**Goal**
Examine the material below. Gather every line in which the string "this" appears.

◆ ◆ ◆ ◆ ◆

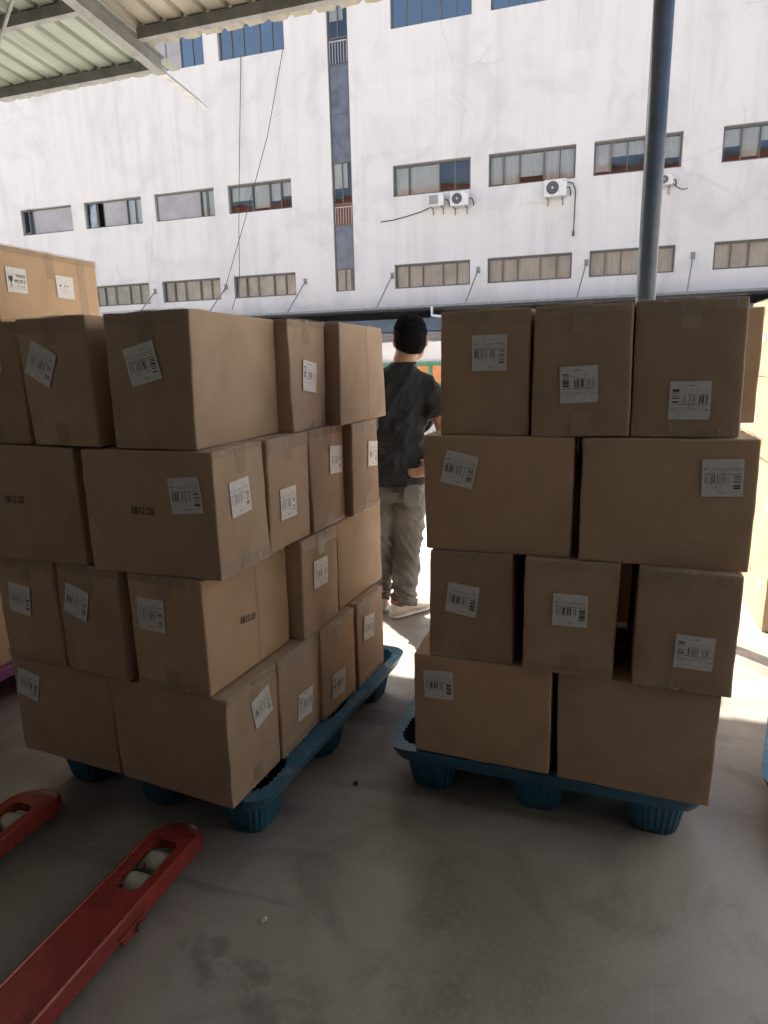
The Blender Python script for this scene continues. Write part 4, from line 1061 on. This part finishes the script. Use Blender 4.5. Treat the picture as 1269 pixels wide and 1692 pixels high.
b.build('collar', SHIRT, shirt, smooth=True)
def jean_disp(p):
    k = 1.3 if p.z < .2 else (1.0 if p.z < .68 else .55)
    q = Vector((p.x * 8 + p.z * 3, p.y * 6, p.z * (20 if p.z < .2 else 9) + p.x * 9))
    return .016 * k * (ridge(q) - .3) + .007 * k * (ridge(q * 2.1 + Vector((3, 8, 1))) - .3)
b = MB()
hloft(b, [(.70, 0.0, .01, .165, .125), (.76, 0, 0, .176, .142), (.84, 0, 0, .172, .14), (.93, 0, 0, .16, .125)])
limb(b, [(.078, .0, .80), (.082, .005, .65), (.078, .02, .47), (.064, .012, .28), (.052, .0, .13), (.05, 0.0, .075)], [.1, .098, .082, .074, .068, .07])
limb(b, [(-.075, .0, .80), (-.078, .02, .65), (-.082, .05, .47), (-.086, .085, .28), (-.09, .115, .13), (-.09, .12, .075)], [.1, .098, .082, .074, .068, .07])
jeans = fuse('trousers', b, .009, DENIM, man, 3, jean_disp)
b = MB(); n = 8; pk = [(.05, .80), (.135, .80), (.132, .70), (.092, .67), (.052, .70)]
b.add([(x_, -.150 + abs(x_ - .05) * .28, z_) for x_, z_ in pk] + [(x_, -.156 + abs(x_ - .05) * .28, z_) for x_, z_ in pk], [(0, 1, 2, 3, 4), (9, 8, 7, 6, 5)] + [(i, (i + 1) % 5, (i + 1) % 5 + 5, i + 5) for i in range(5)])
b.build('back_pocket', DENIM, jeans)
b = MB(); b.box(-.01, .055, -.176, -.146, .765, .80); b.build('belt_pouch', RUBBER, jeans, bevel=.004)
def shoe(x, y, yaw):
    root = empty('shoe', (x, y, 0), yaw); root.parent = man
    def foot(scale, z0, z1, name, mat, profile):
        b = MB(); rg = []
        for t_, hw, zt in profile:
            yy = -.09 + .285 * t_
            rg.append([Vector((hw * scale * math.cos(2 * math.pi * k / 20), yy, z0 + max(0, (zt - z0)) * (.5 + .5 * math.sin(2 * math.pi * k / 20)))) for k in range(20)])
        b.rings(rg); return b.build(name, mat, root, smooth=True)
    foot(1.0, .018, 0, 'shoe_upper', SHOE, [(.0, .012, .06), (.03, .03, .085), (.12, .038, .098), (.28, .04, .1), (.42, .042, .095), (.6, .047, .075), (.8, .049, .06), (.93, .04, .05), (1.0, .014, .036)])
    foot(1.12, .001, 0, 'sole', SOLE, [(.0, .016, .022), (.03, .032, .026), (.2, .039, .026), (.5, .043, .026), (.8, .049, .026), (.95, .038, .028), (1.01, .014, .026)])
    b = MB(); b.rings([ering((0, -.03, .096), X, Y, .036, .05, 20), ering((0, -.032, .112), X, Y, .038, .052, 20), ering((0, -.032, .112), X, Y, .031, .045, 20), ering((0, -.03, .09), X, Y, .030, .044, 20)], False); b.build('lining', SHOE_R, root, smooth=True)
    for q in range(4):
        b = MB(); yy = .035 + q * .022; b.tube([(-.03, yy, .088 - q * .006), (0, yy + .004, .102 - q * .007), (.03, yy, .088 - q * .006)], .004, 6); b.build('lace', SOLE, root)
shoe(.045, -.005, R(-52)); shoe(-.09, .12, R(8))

◆ ◆ ◆ ◆ ◆

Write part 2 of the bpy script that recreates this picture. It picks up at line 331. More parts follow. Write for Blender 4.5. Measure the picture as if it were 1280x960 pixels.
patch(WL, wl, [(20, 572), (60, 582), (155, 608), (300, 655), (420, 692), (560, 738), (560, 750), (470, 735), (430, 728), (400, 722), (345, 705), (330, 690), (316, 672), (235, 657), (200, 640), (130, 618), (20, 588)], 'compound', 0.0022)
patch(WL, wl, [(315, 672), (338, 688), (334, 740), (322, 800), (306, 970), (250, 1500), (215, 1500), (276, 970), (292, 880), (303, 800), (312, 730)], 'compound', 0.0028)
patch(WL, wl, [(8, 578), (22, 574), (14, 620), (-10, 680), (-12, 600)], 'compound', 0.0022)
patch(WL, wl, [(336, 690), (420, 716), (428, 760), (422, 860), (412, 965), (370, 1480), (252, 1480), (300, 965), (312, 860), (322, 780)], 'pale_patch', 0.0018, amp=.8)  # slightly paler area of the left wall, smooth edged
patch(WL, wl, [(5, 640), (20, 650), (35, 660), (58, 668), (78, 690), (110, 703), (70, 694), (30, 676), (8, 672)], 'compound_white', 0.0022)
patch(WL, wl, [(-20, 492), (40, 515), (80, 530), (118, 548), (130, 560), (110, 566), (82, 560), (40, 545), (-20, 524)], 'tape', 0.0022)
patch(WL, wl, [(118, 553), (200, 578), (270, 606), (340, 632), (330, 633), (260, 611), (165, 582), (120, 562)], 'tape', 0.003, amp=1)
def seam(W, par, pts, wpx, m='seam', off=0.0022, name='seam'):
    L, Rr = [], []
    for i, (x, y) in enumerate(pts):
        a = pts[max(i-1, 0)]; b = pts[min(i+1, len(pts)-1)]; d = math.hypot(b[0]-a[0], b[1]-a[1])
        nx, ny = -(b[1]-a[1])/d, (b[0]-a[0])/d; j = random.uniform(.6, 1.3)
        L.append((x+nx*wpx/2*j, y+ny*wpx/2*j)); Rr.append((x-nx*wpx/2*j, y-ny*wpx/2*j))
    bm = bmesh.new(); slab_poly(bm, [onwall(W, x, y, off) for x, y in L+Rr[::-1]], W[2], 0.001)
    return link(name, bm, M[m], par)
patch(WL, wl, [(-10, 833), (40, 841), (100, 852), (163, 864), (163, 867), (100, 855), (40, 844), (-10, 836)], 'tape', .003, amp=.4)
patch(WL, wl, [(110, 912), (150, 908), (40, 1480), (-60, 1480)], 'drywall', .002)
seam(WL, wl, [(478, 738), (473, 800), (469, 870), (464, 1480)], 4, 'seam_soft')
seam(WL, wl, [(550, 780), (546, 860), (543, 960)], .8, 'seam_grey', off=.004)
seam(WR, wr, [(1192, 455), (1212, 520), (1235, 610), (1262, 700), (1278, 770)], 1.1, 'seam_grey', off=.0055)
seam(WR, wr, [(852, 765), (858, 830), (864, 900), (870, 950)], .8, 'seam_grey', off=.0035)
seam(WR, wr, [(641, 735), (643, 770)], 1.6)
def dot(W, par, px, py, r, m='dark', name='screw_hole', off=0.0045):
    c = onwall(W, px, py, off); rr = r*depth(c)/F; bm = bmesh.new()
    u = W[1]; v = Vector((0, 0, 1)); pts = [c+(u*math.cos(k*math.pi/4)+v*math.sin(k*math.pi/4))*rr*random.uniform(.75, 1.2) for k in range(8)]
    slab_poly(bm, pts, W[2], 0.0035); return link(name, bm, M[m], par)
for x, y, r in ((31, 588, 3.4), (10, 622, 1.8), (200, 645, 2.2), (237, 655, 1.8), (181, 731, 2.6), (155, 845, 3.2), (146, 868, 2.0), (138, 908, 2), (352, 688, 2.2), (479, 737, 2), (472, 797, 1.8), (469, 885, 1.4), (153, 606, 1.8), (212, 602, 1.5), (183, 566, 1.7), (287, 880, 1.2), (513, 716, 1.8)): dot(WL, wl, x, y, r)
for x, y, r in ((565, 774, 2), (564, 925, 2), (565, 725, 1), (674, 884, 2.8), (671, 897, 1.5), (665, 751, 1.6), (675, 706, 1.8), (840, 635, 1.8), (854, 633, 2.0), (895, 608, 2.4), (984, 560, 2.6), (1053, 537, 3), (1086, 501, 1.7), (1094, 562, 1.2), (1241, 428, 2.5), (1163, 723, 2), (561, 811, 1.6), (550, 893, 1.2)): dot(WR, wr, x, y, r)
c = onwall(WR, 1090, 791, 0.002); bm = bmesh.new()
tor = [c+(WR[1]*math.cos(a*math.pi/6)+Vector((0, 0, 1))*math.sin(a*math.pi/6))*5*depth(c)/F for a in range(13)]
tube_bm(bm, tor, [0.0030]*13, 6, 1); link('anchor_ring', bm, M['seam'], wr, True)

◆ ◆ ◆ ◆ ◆

**Written reply**
The Blender Python script for this scene continues. Write part 4, from line 1061 on. This part finishes the script. Use Blender 4.5. Treat the picture as 1269 pixels wide and 1692 pixels high.
Write part 2 of the bpy script that recreates this picture. It picks up at line 331. More parts follow. Write for Blender 4.5. Measure the picture as if it were 1280x960 pixels.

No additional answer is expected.